Available data:

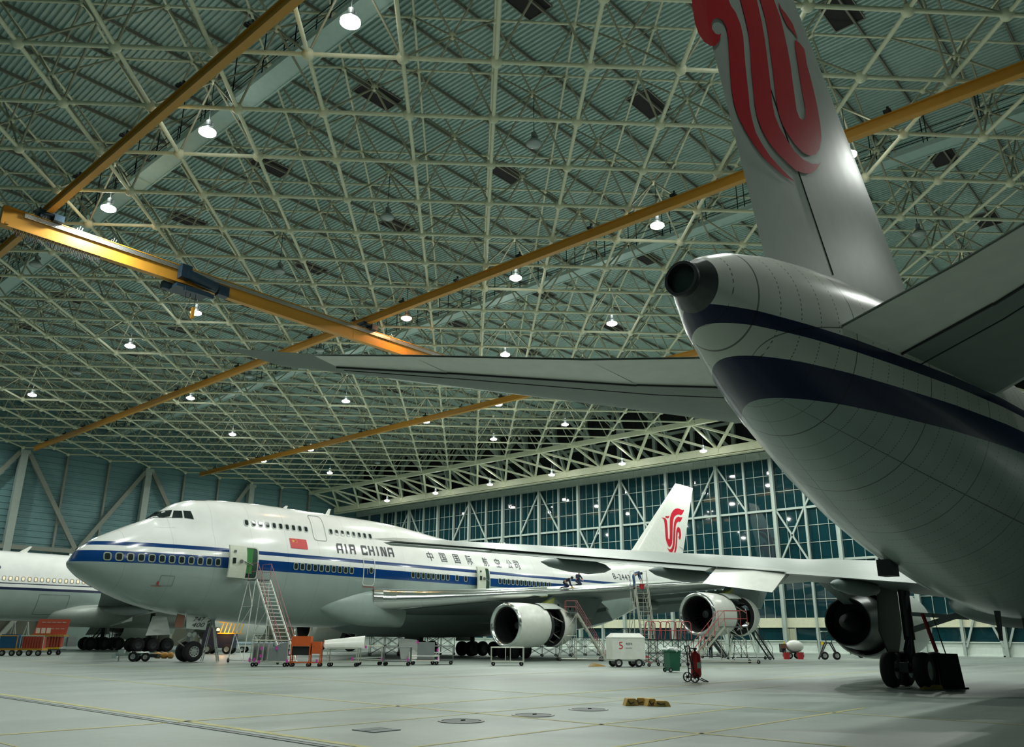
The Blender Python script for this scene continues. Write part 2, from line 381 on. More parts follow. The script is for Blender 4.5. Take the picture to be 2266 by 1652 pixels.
struct('trim_%d' % tn, br, 'brace', label='dark zigzag steel bracing along the corrugated side wall', cat='wall bracing'); tn += 1
ps = MB(); x = 7.9
while x < 92:
    if abs((x-1.9) % 18) > .6: ps.box((x, YB-.1, 13.2), (.28, .35, 26.4))
    x += 6.0
struct('trim_%d' % tn, ps, 'brace', label='slim dark posts between the columns of the side wall', cat='wall posts'); tn += 1

# ------------------------------------------------------------------ glazed door wall
GX = 97.5
ybays = [51.34+3.82*k for k in range(-22, 20)]
up = MB().box((GX+.4, (YA+YB)/2, 28.6), (.3, YB-YA, 10.6))
k = YA
while k < YB: up.box((GX+.2, k, 28.6), (.12, .2, 10.4)); k += 3.82
struct('wall_front_upper', up, 'dark', label='dark wall above the door glazing, behind the edge truss', cat='wall')
fas = MB().box((GX-.3, (YA+YB)/2, 23.75), (.8, YB-YA, .9)).box((GX-.6, (YA+YB)/2, 24.45), (.5, YB-YA, .3)).box((GX-1.2, (YA+YB)/2, 25.0), (2.0, YB-YA, .12))
k = YA
while k < YB: fas.box((GX-.72, k, 23.75), (.06, .08, .86)); k += 1.91
struct('trim_%d' % tn, fas, 'column', label='grey panelled header above the tall door glazing', cat='header'); tn += 1
lw = MB().box((GX+.1, (YA+YB)/2, .69), (.4, YB-YA, 1.38)).box((GX+.02, (YA+YB)/2, 1.38), (.62, YB-YA, .10)).box((GX-.15, (YA+YB)/2, .05), (.2, YB-YA, .1))
struct('wall_front_low', lw, 'lowwall', label='low pale green-grey wall under the door glazing', cat='wall')
cb = MB().box((GX+.02, (YA+YB)/2, 3.42), (.36, YB-YA, 1.08)).box((GX-.15, (YA+YB)/2, 2.90), (.14, YB-YA, .08))
struct('trim_%d' % tn, cb, 'cream', label='cream band running along the glazed door wall', cat='band'); tn += 1
tz = MB()
for z in (16.77, 10.43): tz.box((GX-.18, (YA+YB)/2, z), (.30, YB-YA, .26))
struct('trim_%d' % tn, tz, 'mull', label='heavy pale transoms across the tall door glazing', cat='transoms'); tn += 1
cols = MB(); slim = MB()
for i, y in enumerate(ybays):
    if y < -20 or y > 126: continue
    if i % 2 == 0:
        cols.box((GX-.35, y, 11.7), (.5, .34, 23.4)); cols.box((GX-.1, y+.32, 11.7), (.3, .22, 23.4))
    else:
        slim.box((GX-.25, y, 11.7), (.36, .22, 23.4)); slim.box((GX-.05, y+.2, 11.7), (.2, .14, 23.4))
struct('trim_%d' % tn, cols, 'mull', label='broad pale posts of the tall door glazing', cat='door posts'); tn += 1
struct('trim_%d' % tn, slim, 'mull', label='slim pale posts between the broad posts of the door glazing', cat='door posts'); tn += 1
dg = MB(); xb = MB()
for i, y in enumerate(ybays[:-1]):
    if y < -20 or y > 122: continue
    y2 = y+3.82
    if i % 4 == 1: dg.bar((GX-.3, y2, 23.2), (GX-.3, y, 16.9), .2, .2)
    if i % 4 == 2: dg.bar((GX-.3, y, 23.2), (GX-.3, y2, 16.9), .2, .2)
    if i % 8 in (0, 3):
        dg.bar((GX-.3, y+.2, 16.6), (GX-.3, y2-.2, 10.5), .2, .2); dg.bar((GX-.3, y2-.2, 16.6), (GX-.3, y+.2, 10.5), .2, .2); dg.box((GX-.32, (y+y2)/2, 13.55), (.1, .45, .45))
    if i % 8 in (5, 6):
        dg.bar((GX-.3, y+.2, 10.3), (GX-.3, y2-.2, .9), .2, .2); dg.bar((GX-.3, y2-.2, 10.3), (GX-.3, y+.2, .9), .2, .2)
struct('trim_%d' % tn, dg, 'mull', label='diagonal braces across bays of the door glazing', cat='door braces'); tn += 1
bar0 = MB(); pan0 = MB(); low0 = MB(); lb0 = MB()
for z0, z1 in ((16.9, 23.3), (10.56, 16.64), (3.96, 10.30)):
    for k in (1, 2):
        z = z0+(z1-z0)*k/3; bar0.box((-.05, 1.91, z), (.09, 3.5, .065))
    for k in (1, 2): bar0.box((-.05, 3.82*k/3, (z0+z1)/2), (.08, .05, z1-z0))
    for r in range(3):
        for k in range(3):
            a, b = 3.82*k/3+.03, 3.82*(k+1)/3-.03; c, d = z0+(z1-z0)*r/3+.03, z0+(z1-z0)*(r+1)/3-.03
            t = random.uniform(-.006, .006); q = random.uniform(-.006, .006)
            pan0.add([(t+q, a, c), (-t+q, b, c), (-t-q, b, d), (t-q, a, d)], [(0, 3, 2, 1)])
pan0.add([(.02, .05, 1.42), (.02, 3.77, 1.42), (.02, 3.77, 2.88), (.02, .05, 2.88)], [(0, 3, 2, 1)])
bar0.box((-.02, 1.91, 2.86), (.1, 3.6, .06)); bar0.box((-.02, .14, 2.15), (.1, .08, 1.45)); bar0.box((-.02, 3.68, 2.15), (.1, .08, 1.45))
first = None
for i, y in enumerate(ybays):
    if y < -16 or y > 120: continue
    if first is None:
        o = bar0.build('window_%d' % (100+i), 'mull'); p = pan0.build('pane', 'glass', o); first = o
        o['kind'] = 'structure'; o['category'] = 'window'; o['group'] = 'tall glazed bays of the door wall'; o['label'] = 'tall night-dark glazed bay of the door wall, grid of slim bars'
    else:
        o = dup(first); o.name = 'window_%d' % (100+i)
    o.location = (GX, y, 0)
d1 = thing('door_1', 'cream double door in the low wall near the white tank trailer', 'door', (GX-.14, 43.0, 0), 0, kind='structure')
MB().box((0, 0, 1.45), (.1, .68, 2.6)).box((0, .72, 1.45), (.1, .68, 2.6)).build('leaf', 'doorc', d1)
MB().box((-.02, -.42, 1.45), (.16, .1, 2.8)).box((-.02, 1.12, 1.45), (.16, .1, 2.8)).box((-.02, .36, .06), (.2, 1.8, .12)).build('frame', 'mull', d1)
MB().box((-.08, .30, 1.3), (.05, .05, .2)).build('handle', 'steel', d1)
for px, py, lb in ((1736, 1422, 'small yellow call box on the low wall left of the cream door'), (1820, 1423, 'small yellow call box on the low wall above the wheeled frame dolly')):
    p = onx(px, py, GX-.25); tag(MB().box((0, 0, 0), (.16, .26, .3)).box((-.09, 0, 0), (.03, .12, .12)).build('call_box', 'yellow', loc=p), lb, 'call box')
bk = MB().box((XA-.1, (YA+YB)/2, 17), (.2, YB-YA, 34)); struct('wall_back', bk, 'siding', label='rear wall of the hangar', cat='wall')
bk = MB().box(((XA+XB)/2, YA-.1, 17), (XB-XA, .2, 34)); struct('wall_right', bk, 'siding', label='far right wall of the hangar', cat='wall')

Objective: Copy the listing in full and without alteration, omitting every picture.

Full solution:
The Blender Python script for this scene continues. Write part 2, from line 381 on. More parts follow. The script is for Blender 4.5. Take the picture to be 2266 by 1652 pixels.
struct('trim_%d' % tn, br, 'brace', label='dark zigzag steel bracing along the corrugated side wall', cat='wall bracing'); tn += 1
ps = MB(); x = 7.9
while x < 92:
    if abs((x-1.9) % 18) > .6: ps.box((x, YB-.1, 13.2), (.28, .35, 26.4))
    x += 6.0
struct('trim_%d' % tn, ps, 'brace', label='slim dark posts between the columns of the side wall', cat='wall posts'); tn += 1

# ------------------------------------------------------------------ glazed door wall
GX = 97.5
ybays = [51.34+3.82*k for k in range(-22, 20)]
up = MB().box((GX+.4, (YA+YB)/2, 28.6), (.3, YB-YA, 10.6))
k = YA
while k < YB: up.box((GX+.2, k, 28.6), (.12, .2, 10.4)); k += 3.82
struct('wall_front_upper', up, 'dark', label='dark wall above the door glazing, behind the edge truss', cat='wall')
fas = MB().box((GX-.3, (YA+YB)/2, 23.75), (.8, YB-YA, .9)).box((GX-.6, (YA+YB)/2, 24.45), (.5, YB-YA, .3)).box((GX-1.2, (YA+YB)/2, 25.0), (2.0, YB-YA, .12))
k = YA
while k < YB: fas.box((GX-.72, k, 23.75), (.06, .08, .86)); k += 1.91
struct('trim_%d' % tn, fas, 'column', label='grey panelled header above the tall door glazing', cat='header'); tn += 1
lw = MB().box((GX+.1, (YA+YB)/2, .69), (.4, YB-YA, 1.38)).box((GX+.02, (YA+YB)/2, 1.38), (.62, YB-YA, .10)).box((GX-.15, (YA+YB)/2, .05), (.2, YB-YA, .1))
struct('wall_front_low', lw, 'lowwall', label='low pale green-grey wall under the door glazing', cat='wall')
cb = MB().box((GX+.02, (YA+YB)/2, 3.42), (.36, YB-YA, 1.08)).box((GX-.15, (YA+YB)/2, 2.90), (.14, YB-YA, .08))
struct('trim_%d' % tn, cb, 'cream', label='cream band running along the glazed door wall', cat='band'); tn += 1
tz = MB()
for z in (16.77, 10.43): tz.box((GX-.18, (YA+YB)/2, z), (.30, YB-YA, .26))
struct('trim_%d' % tn, tz, 'mull', label='heavy pale transoms across the tall door glazing', cat='transoms'); tn += 1
cols = MB(); slim = MB()
for i, y in enumerate(ybays):
    if y < -20 or y > 126: continue
    if i % 2 == 0:
        cols.box((GX-.35, y, 11.7), (.5, .34, 23.4)); cols.box((GX-.1, y+.32, 11.7), (.3, .22, 23.4))
    else:
        slim.box((GX-.25, y, 11.7), (.36, .22, 23.4)); slim.box((GX-.05, y+.2, 11.7), (.2, .14, 23.4))
struct('trim_%d' % tn, cols, 'mull', label='broad pale posts of the tall door glazing', cat='door posts'); tn += 1
struct('trim_%d' % tn, slim, 'mull', label='slim pale posts between the broad posts of the door glazing', cat='door posts'); tn += 1
dg = MB(); xb = MB()
for i, y in enumerate(ybays[:-1]):
    if y < -20 or y > 122: continue
    y2 = y+3.82
    if i % 4 == 1: dg.bar((GX-.3, y2, 23.2), (GX-.3, y, 16.9), .2, .2)
    if i % 4 == 2: dg.bar((GX-.3, y, 23.2), (GX-.3, y2, 16.9), .2, .2)
    if i % 8 in (0, 3):
        dg.bar((GX-.3, y+.2, 16.6), (GX-.3, y2-.2, 10.5), .2, .2); dg.bar((GX-.3, y2-.2, 16.6), (GX-.3, y+.2, 10.5), .2, .2); dg.box((GX-.32, (y+y2)/2, 13.55), (.1, .45, .45))
    if i % 8 in (5, 6):
        dg.bar((GX-.3, y+.2, 10.3), (GX-.3, y2-.2, .9), .2, .2); dg.bar((GX-.3, y2-.2, 10.3), (GX-.3, y+.2, .9), .2, .2)
struct('trim_%d' % tn, dg, 'mull', label='diagonal braces across bays of the door glazing', cat='door braces'); tn += 1
bar0 = MB(); pan0 = MB(); low0 = MB(); lb0 = MB()
for z0, z1 in ((16.9, 23.3), (10.56, 16.64), (3.96, 10.30)):
    for k in (1, 2):
        z = z0+(z1-z0)*k/3; bar0.box((-.05, 1.91, z), (.09, 3.5, .065))
    for k in (1, 2): bar0.box((-.05, 3.82*k/3, (z0+z1)/2), (.08, .05, z1-z0))
    for r in range(3):
        for k in range(3):
            a, b = 3.82*k/3+.03, 3.82*(k+1)/3-.03; c, d = z0+(z1-z0)*r/3+.03, z0+(z1-z0)*(r+1)/3-.03
            t = random.uniform(-.006, .006); q = random.uniform(-.006, .006)
            pan0.add([(t+q, a, c), (-t+q, b, c), (-t-q, b, d), (t-q, a, d)], [(0, 3, 2, 1)])
pan0.add([(.02, .05, 1.42), (.02, 3.77, 1.42), (.02, 3.77, 2.88), (.02, .05, 2.88)], [(0, 3, 2, 1)])
bar0.box((-.02, 1.91, 2.86), (.1, 3.6, .06)); bar0.box((-.02, .14, 2.15), (.1, .08, 1.45)); bar0.box((-.02, 3.68, 2.15), (.1, .08, 1.45))
first = None
for i, y in enumerate(ybays):
    if y < -16 or y > 120: continue
    if first is None:
        o = bar0.build('window_%d' % (100+i), 'mull'); p = pan0.build('pane', 'glass', o); first = o
        o['kind'] = 'structure'; o['category'] = 'window'; o['group'] = 'tall glazed bays of the door wall'; o['label'] = 'tall night-dark glazed bay of the door wall, grid of slim bars'
    else:
        o = dup(first); o.name = 'window_%d' % (100+i)
    o.location = (GX, y, 0)
d1 = thing('door_1', 'cream double door in the low wall near the white tank trailer', 'door', (GX-.14, 43.0, 0), 0, kind='structure')
MB().box((0, 0, 1.45), (.1, .68, 2.6)).box((0, .72, 1.45), (.1, .68, 2.6)).build('leaf', 'doorc', d1)
MB().box((-.02, -.42, 1.45), (.16, .1, 2.8)).box((-.02, 1.12, 1.45), (.16, .1, 2.8)).box((-.02, .36, .06), (.2, 1.8, .12)).build('frame', 'mull', d1)
MB().box((-.08, .30, 1.3), (.05, .05, .2)).build('handle', 'steel', d1)
for px, py, lb in ((1736, 1422, 'small yellow call box on the low wall left of the cream door'), (1820, 1423, 'small yellow call box on the low wall above the wheeled frame dolly')):
    p = onx(px, py, GX-.25); tag(MB().box((0, 0, 0), (.16, .26, .3)).box((-.09, 0, 0), (.03, .12, .12)).build('call_box', 'yellow', loc=p), lb, 'call box')
bk = MB().box((XA-.1, (YA+YB)/2, 17), (.2, YB-YA, 34)); struct('wall_back', bk, 'siding', label='rear wall of the hangar', cat='wall')
bk = MB().box(((XA+XB)/2, YA-.1, 17), (XB-XA, .2, 34)); struct('wall_right', bk, 'siding', label='far right wall of the hangar', cat='wall')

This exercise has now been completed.